---------- Data segment ----------

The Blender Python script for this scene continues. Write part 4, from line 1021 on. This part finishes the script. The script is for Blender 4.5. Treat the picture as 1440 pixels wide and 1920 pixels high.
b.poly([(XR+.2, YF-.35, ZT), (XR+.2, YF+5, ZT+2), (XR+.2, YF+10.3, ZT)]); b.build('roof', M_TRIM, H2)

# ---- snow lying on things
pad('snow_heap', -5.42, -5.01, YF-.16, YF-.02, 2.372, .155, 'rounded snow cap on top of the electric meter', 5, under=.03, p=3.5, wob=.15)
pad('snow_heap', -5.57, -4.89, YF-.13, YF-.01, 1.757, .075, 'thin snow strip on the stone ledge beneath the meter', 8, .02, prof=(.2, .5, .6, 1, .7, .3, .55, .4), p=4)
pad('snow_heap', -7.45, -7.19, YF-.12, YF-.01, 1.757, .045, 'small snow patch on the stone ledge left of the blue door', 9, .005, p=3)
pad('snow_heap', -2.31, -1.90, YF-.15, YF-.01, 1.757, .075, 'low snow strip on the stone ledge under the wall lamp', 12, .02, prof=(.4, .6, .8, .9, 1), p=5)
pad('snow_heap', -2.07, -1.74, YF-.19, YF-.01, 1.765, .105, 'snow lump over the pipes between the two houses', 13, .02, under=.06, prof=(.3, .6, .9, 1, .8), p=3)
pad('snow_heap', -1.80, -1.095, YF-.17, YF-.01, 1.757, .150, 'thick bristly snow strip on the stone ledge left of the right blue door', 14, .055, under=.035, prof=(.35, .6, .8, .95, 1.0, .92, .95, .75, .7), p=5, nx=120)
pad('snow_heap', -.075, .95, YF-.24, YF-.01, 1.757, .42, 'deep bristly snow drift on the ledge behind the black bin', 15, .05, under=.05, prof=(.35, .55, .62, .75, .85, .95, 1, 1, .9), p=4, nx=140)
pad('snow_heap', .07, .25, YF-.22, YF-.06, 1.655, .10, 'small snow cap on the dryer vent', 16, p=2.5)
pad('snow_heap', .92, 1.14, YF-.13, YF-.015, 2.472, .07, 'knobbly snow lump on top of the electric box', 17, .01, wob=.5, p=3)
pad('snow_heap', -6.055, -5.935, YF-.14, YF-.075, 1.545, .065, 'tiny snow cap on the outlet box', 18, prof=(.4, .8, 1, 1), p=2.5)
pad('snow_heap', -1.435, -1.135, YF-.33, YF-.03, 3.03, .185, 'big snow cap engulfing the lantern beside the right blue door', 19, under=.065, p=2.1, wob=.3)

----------

- _Written problem_
Return the opening line of the data and every line after it through the line containing "b.build('roof', M_TRIM, H2)", please, exactly as written and with nothing added.

- _Written answer_
The Blender Python script for this scene continues. Write part 4, from line 1021 on. This part finishes the script. The script is for Blender 4.5. Treat the picture as 1440 pixels wide and 1920 pixels high.
b.poly([(XR+.2, YF-.35, ZT), (XR+.2, YF+5, ZT+2), (XR+.2, YF+10.3, ZT)]); b.build('roof', M_TRIM, H2)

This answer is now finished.